:: Exercise directions ::
Copy down all of the data underneath, exactly as shown.
** Begin **
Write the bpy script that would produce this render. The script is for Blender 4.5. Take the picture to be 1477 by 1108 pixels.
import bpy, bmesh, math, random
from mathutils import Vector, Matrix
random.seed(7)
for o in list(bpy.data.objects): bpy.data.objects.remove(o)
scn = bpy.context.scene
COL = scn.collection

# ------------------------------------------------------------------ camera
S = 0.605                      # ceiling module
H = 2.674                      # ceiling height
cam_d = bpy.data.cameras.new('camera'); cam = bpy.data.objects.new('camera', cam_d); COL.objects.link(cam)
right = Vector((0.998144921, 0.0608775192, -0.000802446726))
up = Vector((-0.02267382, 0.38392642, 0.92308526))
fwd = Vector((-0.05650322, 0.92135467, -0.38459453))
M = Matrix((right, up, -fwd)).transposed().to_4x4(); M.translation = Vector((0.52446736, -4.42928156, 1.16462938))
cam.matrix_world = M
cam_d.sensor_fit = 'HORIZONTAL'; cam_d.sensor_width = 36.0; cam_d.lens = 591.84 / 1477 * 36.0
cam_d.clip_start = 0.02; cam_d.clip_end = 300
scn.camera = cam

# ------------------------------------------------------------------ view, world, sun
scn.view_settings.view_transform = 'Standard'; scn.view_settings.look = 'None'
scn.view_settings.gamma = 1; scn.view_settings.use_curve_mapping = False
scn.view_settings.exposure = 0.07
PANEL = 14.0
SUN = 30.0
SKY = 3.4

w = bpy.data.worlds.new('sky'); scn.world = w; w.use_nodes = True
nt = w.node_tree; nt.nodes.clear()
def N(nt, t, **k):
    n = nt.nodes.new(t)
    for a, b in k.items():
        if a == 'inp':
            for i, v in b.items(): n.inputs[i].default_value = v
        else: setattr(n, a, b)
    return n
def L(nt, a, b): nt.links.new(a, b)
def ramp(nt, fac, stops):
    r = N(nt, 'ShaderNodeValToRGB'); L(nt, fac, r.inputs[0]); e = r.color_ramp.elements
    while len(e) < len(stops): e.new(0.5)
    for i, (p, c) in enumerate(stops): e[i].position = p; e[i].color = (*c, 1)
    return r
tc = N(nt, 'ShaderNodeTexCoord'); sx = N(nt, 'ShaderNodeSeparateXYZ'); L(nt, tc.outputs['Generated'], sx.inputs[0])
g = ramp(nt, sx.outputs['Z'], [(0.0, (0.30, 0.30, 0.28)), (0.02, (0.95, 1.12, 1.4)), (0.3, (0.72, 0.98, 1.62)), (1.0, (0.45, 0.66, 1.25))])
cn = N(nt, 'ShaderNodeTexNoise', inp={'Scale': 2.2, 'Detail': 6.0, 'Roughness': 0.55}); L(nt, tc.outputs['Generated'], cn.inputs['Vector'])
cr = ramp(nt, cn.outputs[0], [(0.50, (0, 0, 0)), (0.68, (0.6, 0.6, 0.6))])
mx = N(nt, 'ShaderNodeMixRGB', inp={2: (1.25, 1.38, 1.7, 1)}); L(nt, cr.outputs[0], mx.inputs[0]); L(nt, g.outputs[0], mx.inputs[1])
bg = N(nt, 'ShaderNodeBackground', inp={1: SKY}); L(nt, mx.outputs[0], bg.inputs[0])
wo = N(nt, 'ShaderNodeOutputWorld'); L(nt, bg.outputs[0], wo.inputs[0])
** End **
:: Completed exercise ::
Write the bpy script that would produce this render. The script is for Blender 4.5. Take the picture to be 1477 by 1108 pixels.
import bpy, bmesh, math, random
from mathutils import Vector, Matrix
random.seed(7)
for o in list(bpy.data.objects): bpy.data.objects.remove(o)
scn = bpy.context.scene
COL = scn.collection

# ------------------------------------------------------------------ camera
S = 0.605                      # ceiling module
H = 2.674                      # ceiling height
cam_d = bpy.data.cameras.new('camera'); cam = bpy.data.objects.new('camera', cam_d); COL.objects.link(cam)
right = Vector((0.998144921, 0.0608775192, -0.000802446726))
up = Vector((-0.02267382, 0.38392642, 0.92308526))
fwd = Vector((-0.05650322, 0.92135467, -0.38459453))
M = Matrix((right, up, -fwd)).transposed().to_4x4(); M.translation = Vector((0.52446736, -4.42928156, 1.16462938))
cam.matrix_world = M
cam_d.sensor_fit = 'HORIZONTAL'; cam_d.sensor_width = 36.0; cam_d.lens = 591.84 / 1477 * 36.0
cam_d.clip_start = 0.02; cam_d.clip_end = 300
scn.camera = cam

# ------------------------------------------------------------------ view, world, sun
scn.view_settings.view_transform = 'Standard'; scn.view_settings.look = 'None'
scn.view_settings.gamma = 1; scn.view_settings.use_curve_mapping = False
scn.view_settings.exposure = 0.07
PANEL = 14.0
SUN = 30.0
SKY = 3.4

w = bpy.data.worlds.new('sky'); scn.world = w; w.use_nodes = True
nt = w.node_tree; nt.nodes.clear()
def N(nt, t, **k):
    n = nt.nodes.new(t)
    for a, b in k.items():
        if a == 'inp':
            for i, v in b.items(): n.inputs[i].default_value = v
        else: setattr(n, a, b)
    return n
def L(nt, a, b): nt.links.new(a, b)
def ramp(nt, fac, stops):
    r = N(nt, 'ShaderNodeValToRGB'); L(nt, fac, r.inputs[0]); e = r.color_ramp.elements
    while len(e) < len(stops): e.new(0.5)
    for i, (p, c) in enumerate(stops): e[i].position = p; e[i].color = (*c, 1)
    return r
tc = N(nt, 'ShaderNodeTexCoord'); sx = N(nt, 'ShaderNodeSeparateXYZ'); L(nt, tc.outputs['Generated'], sx.inputs[0])
g = ramp(nt, sx.outputs['Z'], [(0.0, (0.30, 0.30, 0.28)), (0.02, (0.95, 1.12, 1.4)), (0.3, (0.72, 0.98, 1.62)), (1.0, (0.45, 0.66, 1.25))])
cn = N(nt, 'ShaderNodeTexNoise', inp={'Scale': 2.2, 'Detail': 6.0, 'Roughness': 0.55}); L(nt, tc.outputs['Generated'], cn.inputs['Vector'])
cr = ramp(nt, cn.outputs[0], [(0.50, (0, 0, 0)), (0.68, (0.6, 0.6, 0.6))])
mx = N(nt, 'ShaderNodeMixRGB', inp={2: (1.25, 1.38, 1.7, 1)}); L(nt, cr.outputs[0], mx.inputs[0]); L(nt, g.outputs[0], mx.inputs[1])
bg = N(nt, 'ShaderNodeBackground', inp={1: SKY}); L(nt, mx.outputs[0], bg.inputs[0])
wo = N(nt, 'ShaderNodeOutputWorld'); L(nt, bg.outputs[0], wo.inputs[0])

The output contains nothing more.